Si la junte affirme que rien n’a été décidé pour l’instant, la CEDEAO, elle, est formellement contre la durée de trois ou deux ans, proposée par les militaires de Kati, et marque sa préférence pour que cette période transitoire soit dirigée par un civil, ou tout au moins un militaire à la retraite. L’ouverture d’esprit des uns et des autres est remarquable et, du reste, salutaire pour ce tournant délicat, dans la nouvelle vie politique qui s’ouvre au Mali, et il faudra le négocier avec la plus grande attention pour éviter de bâtir le nouvel édifice, sur du sable mouvant.

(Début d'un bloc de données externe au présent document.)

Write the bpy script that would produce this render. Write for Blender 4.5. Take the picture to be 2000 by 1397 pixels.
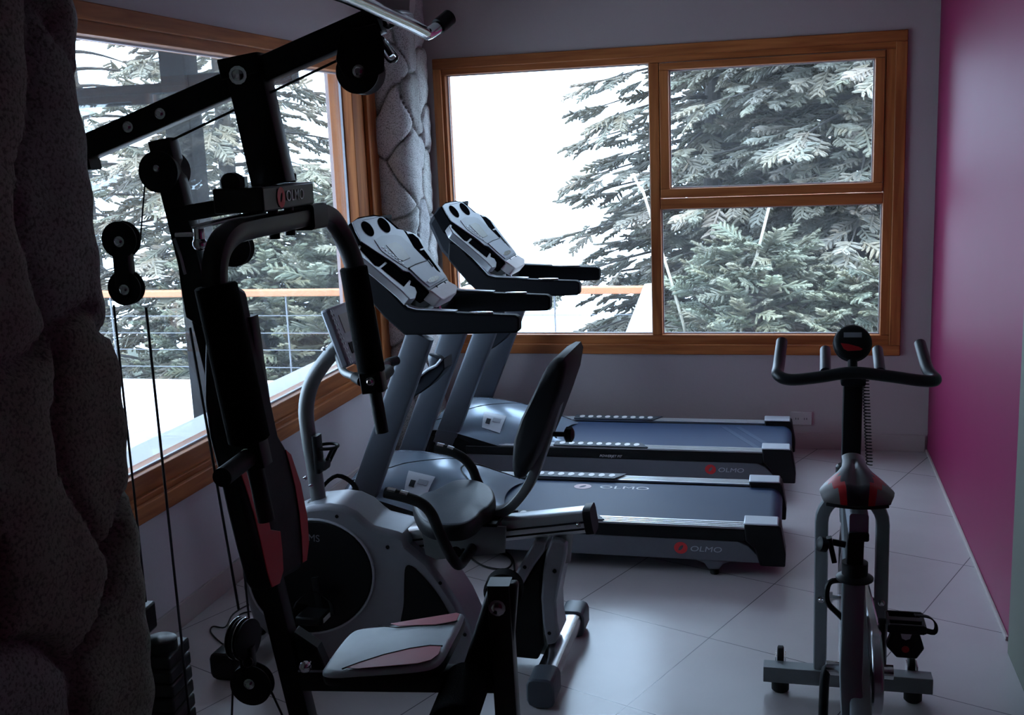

Donc, au Mali, il faut aller vite et bien. Vite selon la CEDEAO qui milite pour un retour rapide du pouvoir aux civils, et bien, pour le peuple malien qui espère sortir enfin de ce cycle de prises de pouvoir par la force dont le pays est devenu coutumier. Cette transition sera déterminante, car, d’elle dépendra la suite d’un processus qui devrait redonner au Mali des couleurs démocratiques, mais surtout des dirigeants, guidés par le seul intérêt du peuple. Un peuple dont les attentes sont énormes. Tout est prioritaire au Mali, à commencer par la relance de l’économie. Ensuite la sécurité et la défense du territoire, qui appellent des stratégies de lutte plus affinées contre le terrorisme, stratégies qui passent par une armée mieux équipée, car actuellement dépassée aujourd’hui par la puissance de feu de l’ennemi. Le moral de la troupe doit être remontée et les questions vitales de salaires, primes et autres avantages, qui n’arrivaient pas à leurs destinataires, réglées.

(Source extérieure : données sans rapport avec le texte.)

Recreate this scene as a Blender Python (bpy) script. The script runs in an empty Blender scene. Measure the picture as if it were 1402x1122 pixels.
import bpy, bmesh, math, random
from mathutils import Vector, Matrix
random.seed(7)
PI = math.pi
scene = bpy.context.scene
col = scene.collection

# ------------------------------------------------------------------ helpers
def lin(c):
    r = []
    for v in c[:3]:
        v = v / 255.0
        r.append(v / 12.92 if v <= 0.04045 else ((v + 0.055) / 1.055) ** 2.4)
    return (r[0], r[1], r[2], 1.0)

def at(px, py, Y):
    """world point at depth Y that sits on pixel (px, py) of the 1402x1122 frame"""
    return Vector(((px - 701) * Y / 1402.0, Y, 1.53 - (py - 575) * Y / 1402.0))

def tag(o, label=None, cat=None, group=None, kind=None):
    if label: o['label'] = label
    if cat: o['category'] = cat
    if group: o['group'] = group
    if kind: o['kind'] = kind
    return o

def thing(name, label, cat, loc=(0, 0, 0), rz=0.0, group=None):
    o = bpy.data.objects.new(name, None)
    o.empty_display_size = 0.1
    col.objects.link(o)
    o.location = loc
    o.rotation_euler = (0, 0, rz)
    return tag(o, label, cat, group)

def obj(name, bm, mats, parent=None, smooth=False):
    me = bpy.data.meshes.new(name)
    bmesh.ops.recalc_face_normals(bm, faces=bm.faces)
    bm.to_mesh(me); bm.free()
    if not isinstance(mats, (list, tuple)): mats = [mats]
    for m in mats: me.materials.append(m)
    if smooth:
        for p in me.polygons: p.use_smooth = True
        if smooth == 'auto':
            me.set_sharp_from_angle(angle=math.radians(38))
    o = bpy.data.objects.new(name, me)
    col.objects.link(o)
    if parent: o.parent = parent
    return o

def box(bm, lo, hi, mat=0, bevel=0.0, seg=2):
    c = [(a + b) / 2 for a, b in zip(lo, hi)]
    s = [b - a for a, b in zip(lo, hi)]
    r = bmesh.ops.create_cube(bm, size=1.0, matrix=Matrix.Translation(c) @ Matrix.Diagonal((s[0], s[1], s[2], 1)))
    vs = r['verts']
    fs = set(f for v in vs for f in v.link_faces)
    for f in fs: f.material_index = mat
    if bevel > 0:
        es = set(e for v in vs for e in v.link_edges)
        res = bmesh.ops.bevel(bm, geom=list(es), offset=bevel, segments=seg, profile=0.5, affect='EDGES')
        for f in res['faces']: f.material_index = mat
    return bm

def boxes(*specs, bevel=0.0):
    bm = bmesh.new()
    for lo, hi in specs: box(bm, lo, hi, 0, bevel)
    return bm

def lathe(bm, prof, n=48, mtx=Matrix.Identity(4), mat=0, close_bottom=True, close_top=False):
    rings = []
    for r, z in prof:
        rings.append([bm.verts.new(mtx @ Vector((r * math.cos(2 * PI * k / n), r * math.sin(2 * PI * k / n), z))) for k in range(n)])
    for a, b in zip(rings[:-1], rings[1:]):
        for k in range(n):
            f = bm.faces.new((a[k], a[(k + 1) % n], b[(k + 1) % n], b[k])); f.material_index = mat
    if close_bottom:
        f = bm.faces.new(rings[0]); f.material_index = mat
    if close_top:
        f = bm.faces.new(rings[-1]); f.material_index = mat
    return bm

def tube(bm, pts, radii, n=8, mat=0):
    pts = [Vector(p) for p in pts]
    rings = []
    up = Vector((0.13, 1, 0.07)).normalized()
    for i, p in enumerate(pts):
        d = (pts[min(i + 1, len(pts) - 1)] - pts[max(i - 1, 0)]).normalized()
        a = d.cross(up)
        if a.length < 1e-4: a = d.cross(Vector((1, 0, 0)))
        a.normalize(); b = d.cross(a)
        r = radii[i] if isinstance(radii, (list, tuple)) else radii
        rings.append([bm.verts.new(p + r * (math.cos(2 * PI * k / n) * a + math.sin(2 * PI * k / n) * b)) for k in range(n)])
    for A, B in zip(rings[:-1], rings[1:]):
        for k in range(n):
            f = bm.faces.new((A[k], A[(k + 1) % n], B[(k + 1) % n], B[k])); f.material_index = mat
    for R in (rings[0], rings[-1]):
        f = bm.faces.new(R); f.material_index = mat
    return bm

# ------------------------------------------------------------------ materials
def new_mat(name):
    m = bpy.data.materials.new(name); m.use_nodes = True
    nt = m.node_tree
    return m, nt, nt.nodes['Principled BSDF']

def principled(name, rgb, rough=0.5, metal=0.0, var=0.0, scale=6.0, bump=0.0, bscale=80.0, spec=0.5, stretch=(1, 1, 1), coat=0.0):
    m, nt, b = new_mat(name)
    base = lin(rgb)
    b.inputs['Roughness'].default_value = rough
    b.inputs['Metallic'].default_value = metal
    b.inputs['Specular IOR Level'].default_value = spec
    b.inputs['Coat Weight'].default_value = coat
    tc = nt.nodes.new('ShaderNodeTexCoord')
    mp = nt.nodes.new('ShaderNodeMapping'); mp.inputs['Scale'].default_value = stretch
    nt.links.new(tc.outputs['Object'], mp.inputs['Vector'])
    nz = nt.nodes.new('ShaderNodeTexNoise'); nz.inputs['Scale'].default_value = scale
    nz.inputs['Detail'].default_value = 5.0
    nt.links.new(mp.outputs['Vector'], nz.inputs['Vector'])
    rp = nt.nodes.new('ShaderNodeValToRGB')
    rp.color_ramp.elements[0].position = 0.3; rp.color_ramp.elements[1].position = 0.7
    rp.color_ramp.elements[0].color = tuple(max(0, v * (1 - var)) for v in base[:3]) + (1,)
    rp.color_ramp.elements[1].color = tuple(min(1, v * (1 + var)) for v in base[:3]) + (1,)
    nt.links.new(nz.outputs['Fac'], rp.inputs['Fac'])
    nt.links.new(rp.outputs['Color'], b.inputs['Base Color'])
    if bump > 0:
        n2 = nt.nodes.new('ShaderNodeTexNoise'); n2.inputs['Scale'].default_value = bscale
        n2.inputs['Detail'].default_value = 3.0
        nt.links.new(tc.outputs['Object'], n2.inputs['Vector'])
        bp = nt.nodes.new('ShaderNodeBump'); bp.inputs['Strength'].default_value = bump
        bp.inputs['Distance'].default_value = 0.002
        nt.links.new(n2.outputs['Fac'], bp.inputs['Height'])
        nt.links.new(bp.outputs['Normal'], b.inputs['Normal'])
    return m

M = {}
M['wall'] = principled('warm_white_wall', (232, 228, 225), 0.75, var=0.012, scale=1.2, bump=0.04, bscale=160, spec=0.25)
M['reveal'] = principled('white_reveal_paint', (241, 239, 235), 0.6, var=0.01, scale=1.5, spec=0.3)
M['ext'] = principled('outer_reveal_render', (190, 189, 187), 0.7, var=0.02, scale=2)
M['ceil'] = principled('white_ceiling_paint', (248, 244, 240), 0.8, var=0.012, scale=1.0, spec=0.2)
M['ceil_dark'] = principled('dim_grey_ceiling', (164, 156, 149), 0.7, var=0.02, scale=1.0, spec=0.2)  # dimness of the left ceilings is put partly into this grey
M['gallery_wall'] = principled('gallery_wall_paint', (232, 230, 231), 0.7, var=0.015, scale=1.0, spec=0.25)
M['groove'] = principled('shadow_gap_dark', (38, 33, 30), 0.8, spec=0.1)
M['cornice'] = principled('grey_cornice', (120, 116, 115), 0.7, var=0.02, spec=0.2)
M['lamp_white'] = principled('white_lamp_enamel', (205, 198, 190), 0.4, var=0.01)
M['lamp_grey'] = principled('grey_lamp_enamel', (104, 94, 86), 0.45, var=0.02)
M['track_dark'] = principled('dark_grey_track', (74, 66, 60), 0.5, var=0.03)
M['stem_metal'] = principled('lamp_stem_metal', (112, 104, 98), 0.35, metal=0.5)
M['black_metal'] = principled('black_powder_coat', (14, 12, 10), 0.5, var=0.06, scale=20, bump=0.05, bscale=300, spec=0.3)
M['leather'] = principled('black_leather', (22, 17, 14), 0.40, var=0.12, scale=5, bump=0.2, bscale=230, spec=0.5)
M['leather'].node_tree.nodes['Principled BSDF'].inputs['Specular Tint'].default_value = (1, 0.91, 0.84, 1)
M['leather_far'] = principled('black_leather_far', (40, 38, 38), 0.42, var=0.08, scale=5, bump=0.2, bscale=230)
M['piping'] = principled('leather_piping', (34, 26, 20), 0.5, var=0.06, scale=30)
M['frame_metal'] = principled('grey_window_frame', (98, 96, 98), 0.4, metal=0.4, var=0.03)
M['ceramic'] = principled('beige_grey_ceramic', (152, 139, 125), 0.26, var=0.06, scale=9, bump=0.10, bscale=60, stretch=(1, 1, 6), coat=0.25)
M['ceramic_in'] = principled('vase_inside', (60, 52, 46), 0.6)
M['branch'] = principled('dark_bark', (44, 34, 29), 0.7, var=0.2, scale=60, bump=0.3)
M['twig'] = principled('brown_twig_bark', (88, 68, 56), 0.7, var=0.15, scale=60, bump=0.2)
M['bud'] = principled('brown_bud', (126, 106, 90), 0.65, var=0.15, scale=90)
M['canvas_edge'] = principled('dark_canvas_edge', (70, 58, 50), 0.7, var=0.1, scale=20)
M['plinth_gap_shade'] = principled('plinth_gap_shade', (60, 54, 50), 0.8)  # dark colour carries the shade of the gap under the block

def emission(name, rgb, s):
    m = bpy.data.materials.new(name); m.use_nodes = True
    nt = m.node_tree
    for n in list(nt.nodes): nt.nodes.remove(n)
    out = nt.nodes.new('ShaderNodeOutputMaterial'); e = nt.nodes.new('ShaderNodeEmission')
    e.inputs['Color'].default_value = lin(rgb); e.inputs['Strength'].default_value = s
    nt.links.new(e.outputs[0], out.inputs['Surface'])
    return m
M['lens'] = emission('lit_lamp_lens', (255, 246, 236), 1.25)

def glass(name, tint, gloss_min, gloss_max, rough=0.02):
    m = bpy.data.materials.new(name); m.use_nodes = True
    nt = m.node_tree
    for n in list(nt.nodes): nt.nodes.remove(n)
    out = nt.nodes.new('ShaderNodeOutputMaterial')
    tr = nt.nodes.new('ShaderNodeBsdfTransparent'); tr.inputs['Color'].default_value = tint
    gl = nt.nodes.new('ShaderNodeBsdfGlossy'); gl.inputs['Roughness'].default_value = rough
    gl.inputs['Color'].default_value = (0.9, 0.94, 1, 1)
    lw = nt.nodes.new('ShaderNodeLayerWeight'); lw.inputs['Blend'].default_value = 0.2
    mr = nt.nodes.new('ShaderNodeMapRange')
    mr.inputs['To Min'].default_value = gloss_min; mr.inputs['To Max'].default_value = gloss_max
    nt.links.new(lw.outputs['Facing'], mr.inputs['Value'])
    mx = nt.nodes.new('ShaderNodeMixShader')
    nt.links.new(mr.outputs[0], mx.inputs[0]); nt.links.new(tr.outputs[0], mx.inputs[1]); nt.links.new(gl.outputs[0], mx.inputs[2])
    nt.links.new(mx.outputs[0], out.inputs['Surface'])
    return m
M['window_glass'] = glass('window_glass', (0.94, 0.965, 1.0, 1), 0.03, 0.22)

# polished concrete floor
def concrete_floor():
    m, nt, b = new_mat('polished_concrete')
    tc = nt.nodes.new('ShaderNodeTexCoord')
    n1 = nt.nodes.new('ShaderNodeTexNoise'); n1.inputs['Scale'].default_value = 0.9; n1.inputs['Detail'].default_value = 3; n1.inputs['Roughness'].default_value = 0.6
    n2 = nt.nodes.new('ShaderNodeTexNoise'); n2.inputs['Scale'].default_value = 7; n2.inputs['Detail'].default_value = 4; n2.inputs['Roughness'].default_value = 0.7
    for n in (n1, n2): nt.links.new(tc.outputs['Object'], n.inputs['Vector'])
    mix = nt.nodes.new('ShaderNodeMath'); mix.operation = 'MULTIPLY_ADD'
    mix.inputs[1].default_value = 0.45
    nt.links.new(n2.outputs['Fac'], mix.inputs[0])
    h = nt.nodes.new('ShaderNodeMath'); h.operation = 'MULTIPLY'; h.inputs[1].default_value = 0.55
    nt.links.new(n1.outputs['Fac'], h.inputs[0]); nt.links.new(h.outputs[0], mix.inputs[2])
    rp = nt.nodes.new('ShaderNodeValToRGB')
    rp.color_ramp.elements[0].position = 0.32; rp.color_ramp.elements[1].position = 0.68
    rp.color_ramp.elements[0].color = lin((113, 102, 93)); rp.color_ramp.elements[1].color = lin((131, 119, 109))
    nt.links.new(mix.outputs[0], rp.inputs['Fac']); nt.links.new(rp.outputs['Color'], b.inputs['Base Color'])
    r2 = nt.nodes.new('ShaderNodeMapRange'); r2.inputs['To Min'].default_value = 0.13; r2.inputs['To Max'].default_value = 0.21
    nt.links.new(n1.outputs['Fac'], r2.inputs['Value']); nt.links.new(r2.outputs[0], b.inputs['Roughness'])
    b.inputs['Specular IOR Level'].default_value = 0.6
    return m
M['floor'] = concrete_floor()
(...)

La santé, l’éducation, et le respect des droits humains et des minorités, pour un retour de la cohésion sociale, sont également des secteurs névralgiques à prendre à bras-le-corps. Mais de la mise en branle de cette machine dépendra la réussite de cette transition sur laquelle achoppent les deux parties en discussion. De toute façon, au lieu de s’en alarmer, il faut plutôt comprendre qu’en matière de négociation, chaque partie essaie de conforter ses positions afin d’avoir quelque chose à concéder. Les fameux compromis!

Les Maliens sont donc suspendus à l’accord sur cette nouvelle transition malienne, après celle de 2012 assurée par le président, Dioncounda Traoré, l’homme à l’écharpe blanche, dont l’intérim n’a pas été un fleuve tranquille, avec l’épisode de l’attaque menée contre lui, jusque dans ses bureaux par une foule en colère et diverses pressions de la junte de l’époque, dirigée par le capitaine Amadou Haya Sanogo. Du reste, les transitions politiques en Afrique de l’ouest ont rarement été conduites sans accroc, souvent à cause des agendas cachés des politiciens. Mais il faut déjà qu’un modus vivendi soit trouvé au plus vite entre la CEDEAO et la junte qui, depuis son QG de Kati, le nouveau cœur du pouvoir malien, ne manque pas de demander, pour le bien du peuple, la suppression des sanctions prises par l’organisation sous-régionale. C’est clair, le jeu sera serré!